> [Exercise instructions] Find every line in the records that holds the string "pixels". Copy each one.

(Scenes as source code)
— Start —
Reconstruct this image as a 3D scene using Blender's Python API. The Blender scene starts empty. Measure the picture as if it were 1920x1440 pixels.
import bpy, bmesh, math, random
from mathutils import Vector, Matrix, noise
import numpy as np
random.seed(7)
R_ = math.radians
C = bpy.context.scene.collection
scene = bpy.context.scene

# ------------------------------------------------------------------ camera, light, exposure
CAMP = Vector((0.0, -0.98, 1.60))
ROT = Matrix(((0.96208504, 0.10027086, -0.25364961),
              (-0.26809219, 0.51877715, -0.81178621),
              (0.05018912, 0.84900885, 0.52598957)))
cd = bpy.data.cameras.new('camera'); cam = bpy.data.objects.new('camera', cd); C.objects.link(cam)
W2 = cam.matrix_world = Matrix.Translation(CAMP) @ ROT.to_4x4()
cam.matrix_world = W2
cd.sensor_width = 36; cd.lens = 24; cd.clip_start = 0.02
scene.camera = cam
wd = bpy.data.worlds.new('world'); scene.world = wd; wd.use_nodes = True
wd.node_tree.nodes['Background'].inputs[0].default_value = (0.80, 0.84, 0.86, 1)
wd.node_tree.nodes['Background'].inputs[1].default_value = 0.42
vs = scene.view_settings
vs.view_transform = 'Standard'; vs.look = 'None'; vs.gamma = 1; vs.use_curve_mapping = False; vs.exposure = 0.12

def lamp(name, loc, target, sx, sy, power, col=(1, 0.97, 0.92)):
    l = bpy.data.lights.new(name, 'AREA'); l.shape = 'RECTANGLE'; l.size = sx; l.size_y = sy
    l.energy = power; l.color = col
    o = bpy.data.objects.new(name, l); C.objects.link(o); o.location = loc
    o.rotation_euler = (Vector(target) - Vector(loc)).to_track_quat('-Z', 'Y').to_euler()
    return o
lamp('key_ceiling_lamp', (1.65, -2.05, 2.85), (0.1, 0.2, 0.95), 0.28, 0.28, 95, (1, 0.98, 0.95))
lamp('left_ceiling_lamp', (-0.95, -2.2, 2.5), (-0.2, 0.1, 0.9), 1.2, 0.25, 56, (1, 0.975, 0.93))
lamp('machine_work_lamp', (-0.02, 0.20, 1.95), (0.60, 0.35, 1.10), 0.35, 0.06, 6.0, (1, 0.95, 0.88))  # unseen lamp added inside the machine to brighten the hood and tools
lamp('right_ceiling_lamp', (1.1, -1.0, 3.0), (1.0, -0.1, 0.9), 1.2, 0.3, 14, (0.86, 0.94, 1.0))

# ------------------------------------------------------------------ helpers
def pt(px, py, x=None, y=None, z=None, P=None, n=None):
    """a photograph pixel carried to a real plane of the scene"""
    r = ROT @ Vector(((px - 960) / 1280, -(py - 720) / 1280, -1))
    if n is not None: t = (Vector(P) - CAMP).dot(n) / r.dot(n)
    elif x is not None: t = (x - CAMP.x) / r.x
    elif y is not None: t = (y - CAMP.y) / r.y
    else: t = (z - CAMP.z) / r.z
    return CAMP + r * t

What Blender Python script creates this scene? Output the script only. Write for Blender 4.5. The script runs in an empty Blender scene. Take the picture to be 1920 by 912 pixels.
— End —
> [Finished task]
Reconstruct this image as a 3D scene using Blender's Python API. The Blender scene starts empty. Measure the picture as if it were 1920x1440 pixels.
What Blender Python script creates this scene? Output the script only. Write for Blender 4.5. The script runs in an empty Blender scene. Take the picture to be 1920 by 912 pixels.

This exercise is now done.